Football

Recruiting analyst: Closing 6-game skid did Stoops no favors

Mark Stoops
has expressed confidence in "where we're at" on the  recruiting trail.
Mark Stoops has expressed confidence in "where we're at" on the recruiting trail.

Could Kentucky's six straight losses to end the season be a class killer?

Probably not, but they definitely mean Mark Stoops will have to work a little bit harder to lure players to UK, one recruiting analyst said.

"It certainly affects things," said Mike Farrell, national recruiting director for Rivals. "Any sort of losing streak like that to end a season is not going to help recruiting."

In his final sales pitch to players around the country, Stoops can point to a close loss at No. 24 Louisville as a sign of progress, but the coaches recruiting against the Cats are going to point to the string of consecutive losses as six reasons not to go to UK.

"They got off to a good start and didn't finish strong, and other schools are going to use that against them," Farrell said of the Cats' six straight losses by an average of 22 points.

"They needed to win more SEC games than they did this year — that doesn't mean they're not going to get them — but they needed to win to show that they can compete," Farrell said. "The division they were in was wide open, so it would've been nice to show they could get more victories."

Before the Louisville loss, Stoops was asked whether the Cats' five-game losing streak, including lopsided losses to Georgia and Tennessee, had hurt the Cats' recruiting.

The UK coach didn't even let the reporter finish the question.

"No, not at all," he said. "I feel very good about where we're at and where we're going recruiting."

Rivals currently has Kentucky's class ranked No. 29 nationally, including four players rated as four stars and 13 three stars. As it stands, the class is 11th best in the Southeastern Conference ahead of Vanderbilt, Missouri and Florida. Last season's class was ninth-best in the SEC.

There are plenty of big-name players on UK's radar who could help the Cats make a significant jump in the rankings, getting them closer to the unprecedented highs of last season when they finished rated No. 17 in the nation.

Those players include the nation's 11th-best player in running back Damien Harris of Madison Southern; wide receiver Ryan Davis, who is ranked No. 52 overall; and defensive back Marcus Lewis (No. 93), who has UK in his final three and will visit this weekend.

Then there are players like linebacker Josh Smith (No. 195), who has committed to Vanderbilt but is still taking a long look at UK, or defensive back Tyree Kinnel (No. 211), who is committed to Michigan but is taking longer looks at UK, Notre Dame and West Virginia, among others.

Players talk to other players, and Stoops seemed confident that his current Cats will be part of the sales pitch.

"We have a good group of players that enjoy playing here and have really worked hard and done the right things," he said. "I think you could ask them, I think they have full trust in what we're doing.

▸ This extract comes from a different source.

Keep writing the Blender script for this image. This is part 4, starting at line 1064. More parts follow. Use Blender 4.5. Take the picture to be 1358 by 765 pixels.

So I don't worry about that at all on the recruiting front."

As bad as the six-game losing streak looks on paper, Farrell doesn't think it's a catastrophe for UK because Kentucky has Stoops.

"He's a guy who can overcome it," the Rivals analyst said. "He's a really good recruiter. I don't think it's going to be disastrous, whereas some other coaches might not be able to dig out of it.

"I think he's a guy that they have plenty of confidence in that success is on the way."

So much of the first two years for a new coach in an un-established program is about selling his vision, Farrell said.

Stoops has talked a lot about that.

"We have a good plan in place and that we're following through with just about everything that we've talked about," he said earlier this season. "The results on the field will come. You just gotta keep on putting your head down and staying to the grind. Things don't come easy."

It helps that Stoops, who received a contract extension mid-season, has been able to sell that vision along with amenities such as new dorms all over campus, a $120 million renovation to Commonwealth Stadium and a $45 million practice facility, which is scheduled to break ground a few weeks before National Signing Day.

But after two years, it's less about vision and more about results, Farrell said.

"They did OK this year. I think they were competitive in a few games that they certainly wouldn't have been competitive in before Stoops," he said.

"This year was OK. It's nothing close to a disaster, and I think it's going to hurt recruiting a little bit, but it could've been a lot worse, so I'm still optimistic."